### [Materials provided]
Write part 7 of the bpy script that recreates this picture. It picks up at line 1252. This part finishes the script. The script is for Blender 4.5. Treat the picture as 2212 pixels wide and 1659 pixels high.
...
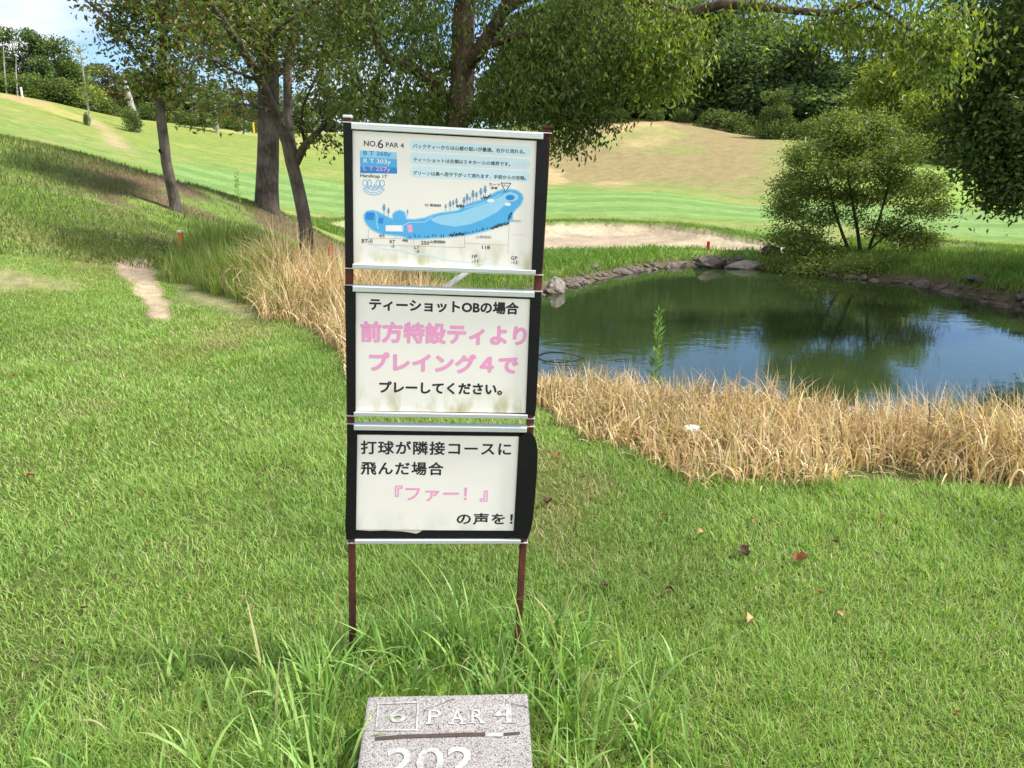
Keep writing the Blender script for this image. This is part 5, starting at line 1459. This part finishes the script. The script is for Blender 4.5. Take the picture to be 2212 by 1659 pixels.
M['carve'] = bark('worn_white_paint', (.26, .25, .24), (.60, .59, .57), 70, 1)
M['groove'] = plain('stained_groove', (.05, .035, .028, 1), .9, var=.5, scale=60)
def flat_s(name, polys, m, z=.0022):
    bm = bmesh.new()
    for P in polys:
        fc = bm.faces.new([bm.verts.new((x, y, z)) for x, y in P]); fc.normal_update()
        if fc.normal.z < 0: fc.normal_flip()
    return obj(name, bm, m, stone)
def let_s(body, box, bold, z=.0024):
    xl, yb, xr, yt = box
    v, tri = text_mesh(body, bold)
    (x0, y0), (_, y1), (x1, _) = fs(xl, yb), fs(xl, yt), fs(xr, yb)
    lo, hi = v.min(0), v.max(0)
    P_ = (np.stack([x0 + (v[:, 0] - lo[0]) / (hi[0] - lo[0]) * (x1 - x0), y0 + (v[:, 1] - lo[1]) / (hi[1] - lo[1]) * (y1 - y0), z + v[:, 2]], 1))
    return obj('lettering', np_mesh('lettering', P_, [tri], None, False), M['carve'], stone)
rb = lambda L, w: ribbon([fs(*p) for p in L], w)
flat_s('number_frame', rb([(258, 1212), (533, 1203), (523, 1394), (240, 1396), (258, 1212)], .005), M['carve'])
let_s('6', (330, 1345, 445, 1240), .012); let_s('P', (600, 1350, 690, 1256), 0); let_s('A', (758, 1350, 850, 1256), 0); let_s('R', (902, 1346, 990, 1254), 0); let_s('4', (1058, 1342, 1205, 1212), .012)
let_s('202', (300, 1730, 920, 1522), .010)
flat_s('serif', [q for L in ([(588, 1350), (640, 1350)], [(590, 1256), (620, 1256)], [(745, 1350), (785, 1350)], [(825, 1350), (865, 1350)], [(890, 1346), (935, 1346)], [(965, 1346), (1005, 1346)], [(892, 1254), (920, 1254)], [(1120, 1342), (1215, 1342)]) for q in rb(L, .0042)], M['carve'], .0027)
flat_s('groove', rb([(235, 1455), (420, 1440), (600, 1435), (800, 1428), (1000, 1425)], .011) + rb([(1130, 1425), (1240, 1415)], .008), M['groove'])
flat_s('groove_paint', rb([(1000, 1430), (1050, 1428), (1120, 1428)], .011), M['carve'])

### [Short problem]
Where a line of the material above holds the string "picture", copy that line.

### [Task result]
Write part 7 of the bpy script that recreates this picture. It picks up at line 1252. This part finishes the script. The script is for Blender 4.5. Treat the picture as 2212 pixels wide and 1659 pixels high.
Keep writing the Blender script for this image. This is part 5, starting at line 1459. This part finishes the script. The script is for Blender 4.5. Take the picture to be 2212 by 1659 pixels.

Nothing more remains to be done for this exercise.